Monday, February 28, 2011

WE DESERVE THE BLAME FOR ANTI-ARABISM

If you want to read the most articulate, most long-awaited reality column about democracy in the Middle East, I recommend that you access the New York Times of February 27th for the column by Nicholas Kristoff. He was on the ground in Egypt and he saw first-hand what the word democracy means to these people, and how wrong we have all been with our “idees fixes” about the Arab/Muslim world. In fact, we have been very wrong and it is time to make amends.

Kristoff cites British Prime Minister David Cameron, who is no screaming radical: “he forthrightly acknowledged that for too long Britain had backed authoritarian regimes to achieve stability. He acknowledged that his country had bought into the bigoted notion “that Arabs or Muslims can’t do democracy.” And he added: “For me, that’s a prejudice that borders on racism. It’s offensive and wrong, and it’s simply not true.” The light has finally shone.

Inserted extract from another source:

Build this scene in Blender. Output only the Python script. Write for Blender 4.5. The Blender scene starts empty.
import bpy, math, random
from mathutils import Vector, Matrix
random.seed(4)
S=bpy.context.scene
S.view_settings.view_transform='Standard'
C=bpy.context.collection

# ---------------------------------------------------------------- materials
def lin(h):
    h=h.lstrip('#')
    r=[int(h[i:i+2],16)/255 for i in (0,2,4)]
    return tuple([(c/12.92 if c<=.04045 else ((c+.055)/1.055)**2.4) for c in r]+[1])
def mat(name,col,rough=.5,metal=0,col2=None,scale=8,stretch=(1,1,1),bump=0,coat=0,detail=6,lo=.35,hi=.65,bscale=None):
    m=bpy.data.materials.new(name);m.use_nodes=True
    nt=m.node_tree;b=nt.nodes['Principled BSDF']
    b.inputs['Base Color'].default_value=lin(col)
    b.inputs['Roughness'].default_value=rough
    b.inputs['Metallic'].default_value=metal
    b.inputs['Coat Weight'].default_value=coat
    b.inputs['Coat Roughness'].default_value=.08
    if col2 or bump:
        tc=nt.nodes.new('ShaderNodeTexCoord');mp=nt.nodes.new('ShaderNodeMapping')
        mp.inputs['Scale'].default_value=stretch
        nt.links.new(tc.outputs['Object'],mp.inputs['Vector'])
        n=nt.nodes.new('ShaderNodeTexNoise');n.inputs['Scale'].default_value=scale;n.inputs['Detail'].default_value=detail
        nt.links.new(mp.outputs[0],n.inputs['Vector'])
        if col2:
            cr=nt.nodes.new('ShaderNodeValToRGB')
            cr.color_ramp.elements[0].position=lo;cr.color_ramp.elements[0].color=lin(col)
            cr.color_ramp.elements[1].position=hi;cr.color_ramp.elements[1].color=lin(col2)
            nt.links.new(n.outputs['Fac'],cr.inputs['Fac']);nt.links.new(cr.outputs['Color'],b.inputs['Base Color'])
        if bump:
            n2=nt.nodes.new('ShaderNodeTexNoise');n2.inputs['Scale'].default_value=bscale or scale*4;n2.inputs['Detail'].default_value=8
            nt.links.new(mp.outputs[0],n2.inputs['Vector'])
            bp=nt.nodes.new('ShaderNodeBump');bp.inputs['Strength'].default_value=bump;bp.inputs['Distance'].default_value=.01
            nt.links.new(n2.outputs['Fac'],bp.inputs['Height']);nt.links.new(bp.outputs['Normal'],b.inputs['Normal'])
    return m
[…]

I have been trying myself to square my notions of Arab intellectual poverty and backwardness and radical Islamism, with the faces of thousands of young Tunisians, then Egyptians, then Bahrainis, who are the farthest thing from rabid jihadists. It seems to suit our personal purposes to label them all as suicide bombers, Islamist militants and America-haters. Far too easy because it gets us off the hook. We have always known and have been complicit in maintaining all of it, that there is literally no democracy anywhere in the Arab world. From Morocco to Yemen, from Syria to Saudi Arabia, despotic rule is the norm. Kings and Emirs and Ayatollahs, and in the case of Iran, the despotism of the Revolutionary Guard, abetted by the Ayatollahs... There is enough blame to go around, with oil-needy first world countries so perilously in need that they want only one thing: stability.

But one man’s stability is another man’s tyranny. We must not continue to believe that everyone in the Arab world is a compliant, willing servant of his non-elected masters. To believe that there are great masses of illiterates who are easily governed by dictators is to ignore the reality that has been exposed by these utterly spontaneous revolutions. Maybe the arrival of Facebook and Twitter has demonstrated to all of us that these people are aware and ready for change.

Obama seems to have decided in favour of the new realism. He trod carefully with Mubarak until that man relieved himself of the presidency. Now he is openly calling for the removal of Khaddaffi. Will there be more? Can the Saudis possibly maintain their feudal hold on their 15th century Wahabbi country? They are already dishing out goodies to their people and hinting at reform. Until the rest of the Western World says publicly what David Cameron has said, there will be tension. Worse, without western support the tide of the new Arab democracy could turn in a hostile direction.

I do not believe that the radicals will benefit from democracy. Hamas and Hezbollah and the Muslim Brotherhood will be dispatched to the trash bin of obsolescence, because these new revolutionaries know the old ways are self-destructive. We worry too, and I wrote about it several weeks ago, that a power vacuum would leave these countries vulnerable to even more authoritarian government. Maybe I was too quick to judge. They seem ready and able and are forming their own provisional councils and are starting to construct the kind of democracy they believe they deserve.

I am cautioning myself not to let my hopes rise too high. Revolution can beget many sinister children. But if you read back into Kristoff’s insightful peace you will see that he invokes history, reminding readers that it took more than six years from the end of the American Revolution to establish a stable government.

What is needed most is encouragement. A new day is dawning and the oil moguls had better reconsider their strategy. Reconsider or get done like dinner.